Salah satu lahan yang diketahui menjadi penyimpan karbon tertinggi adalah hutan tropis dan lahan gambut. Masalahnya, hutan dan lahan gambut di Indonesia saat ini terus mengalami degradasi masif.
Studi terpisah yang dilakukan Kepala Laboratorium Data Laut Kementerian Kelautan dan Perikanan Widodo S Pranowo dan para peneliti dari Leibniz Center for Tropical Marine Research Jerman menemukan, degradasi lahan gambut di Asia Tenggara jadi salah satu penyumbang emisi karbon utama di dunia. Jumlah emisi 1.389 juta metrik ton hanya dari oksidasi lahan gambut dan 289 juta metrik ton dari kebakaran hutan.
Studi yang diterbitkan di jurnal internasional Nature edisi November 2018 itu menemukan, pembukaan lahan gambut mengakibatkan karbon yang semula tersimpan di dalamnya terangkut ke sungai lalu ke pesisir. Kondisi itu memicu peningkatan keasaman perairan dan mengancam ekosistem.
Dalam kajian Widodo itu juga disebutkan, penumbuhan kembali tanaman di hutan sekunder di Indonesia mereduksi emisi karbon sampai 105 juta metrik ton, tetapi data terbaru menunjukkan, kenaikan jumlah emisi karbon hingga 42 persen menjadi 149 juta metrik ton per tahun. Sebab, degradasi lahan gambut meningkatkan emisi karbon dari tanah 200 persen, yakni rata-rata 183 ton karbon per meter persegi per tahun.
Selain dari pelepasan saat pembukaan hutan, karbon dari lahan gambut yang terdegradasi terbawa ke sungai 21-25 juta metrik ton per tahun. ”Karbon yang terbawa melalui sungai ini terbawa ke laut,” ujar Widodo. Konsentrasi karbon yang meningkat di perairan membuat laut kian asam.
”Lautan yang kian asam membawa dua dampak besar, yakni kandungan oksigen terlarut berkurang dan hilang.
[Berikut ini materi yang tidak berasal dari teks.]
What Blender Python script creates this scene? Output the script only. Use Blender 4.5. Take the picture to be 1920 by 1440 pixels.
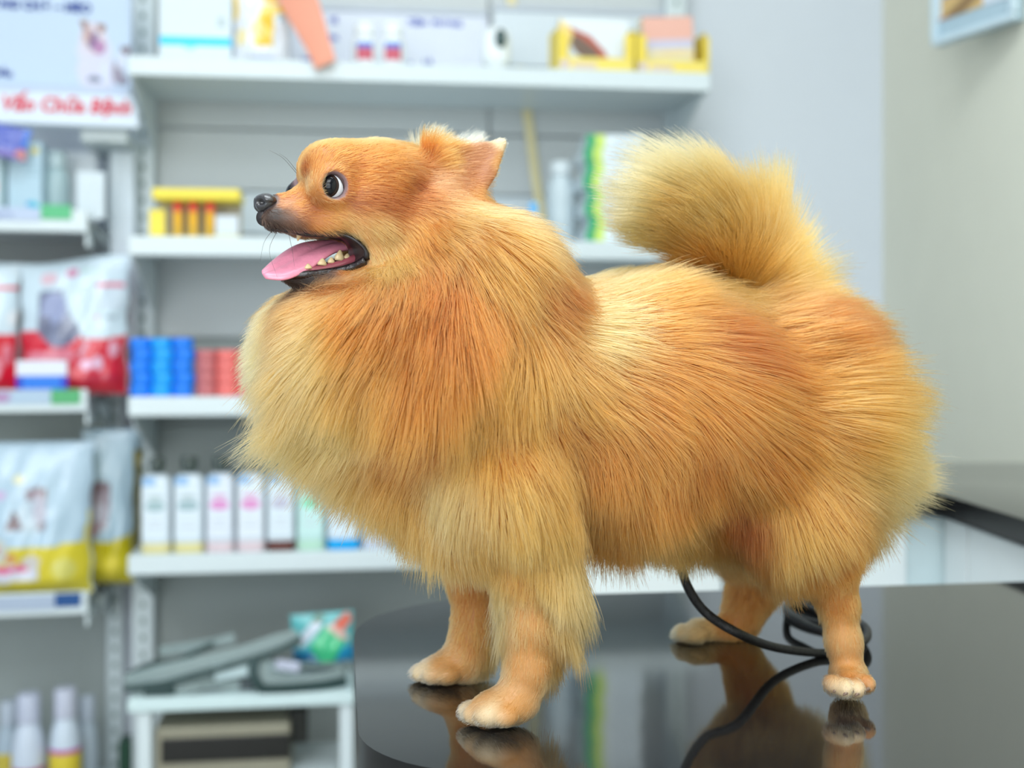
import bpy, bmesh, math, random
import numpy as np
from mathutils import Vector, Matrix, kdtree

random.seed(7)
rng = np.random.default_rng(11)
scene = bpy.context.scene
COL = scene.collection
for o in list(bpy.data.objects):
    bpy.data.objects.remove(o)

# ------------------------------------------------------------------ camera, light, exposure
FPX = 2300.0                    # focal length in pixels of the 1920 x 1440 frame
HY = 645.0                      # height of the horizon in the frame
CAM_Z = 0.968
cam_d = bpy.data.cameras.new('camera')
cam = bpy.data.objects.new('camera', cam_d)
COL.objects.link(cam)
cam.location = (0, 0, CAM_Z)
cam.rotation_euler = (math.pi / 2, 0, 0)
cam_d.sensor_width = 36.0
cam_d.lens = FPX / 1920 * 36.0
cam_d.shift_y = -(720 - HY) / 1920.0
cam_d.clip_start = 0.02
cam_d.dof.use_dof = True
cam_d.dof.focus_distance = 0.70
cam_d.dof.aperture_fstop = 5.0
scene.camera = cam

world = bpy.data.worlds.new('world')
scene.world = world
world.use_nodes = True
world.node_tree.nodes['Background'].inputs[0].default_value = (0.80, 0.90, 1.0, 1)
world.node_tree.nodes['Background'].inputs[1].default_value = 0.4

def area_light(name, loc, target, size, size_y, power, color):
    d = bpy.data.lights.new(name, 'AREA')
    d.shape = 'RECTANGLE'
    d.size, d.size_y = size, size_y
    d.energy = power
    d.color = color
    o = bpy.data.objects.new(name, d)
    COL.objects.link(o)
    o.location = loc
    o.rotation_euler = (Vector(target) - Vector(loc)).to_track_quat('-Z', 'Y').to_euler()
    return o

area_light('ceiling_panel_light', (-0.1, 0.5, 2.66), (-0.05, 0.7, 0), 1.3, 1.0, 52, (0.87, 0.955, 1.0))
area_light('ceiling_panel_light', (-0.5, -1.4, 2.66), (-0.5, -1.2, 0), 1.4, 1.2, 56, (0.87, 0.955, 1.0))
area_light('dog_fill_light', (-0.55, -0.62, 1.75), (0.05, 0.78, 0.93), 1.1, 0.9, 15, (1.0, 0.97, 0.93))  # added fill close to the dog to brighten it; no lamp known here
area_light('shop_window_light', (-0.7, -2.3, 1.15), (0.0, 1.5, 0.75), 1.9, 1.7, 60, (0.90, 0.96, 1.0))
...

Dampak berikutnya, pertumbuhan cangkang kerang dan kerangka terumbu karang dari kalsium karbonat terhambat atau bahkan terhenti,” katanya.
Sementara pelepasan emisi karbon di atmosfer, dalam berbagai kajian, telah diidentifikasi sebagai salah satu penyebab meningkatnya frekuensi dan intensitas cuaca ekstrem di berbagai belahan dunia, termasuk di Indonesia.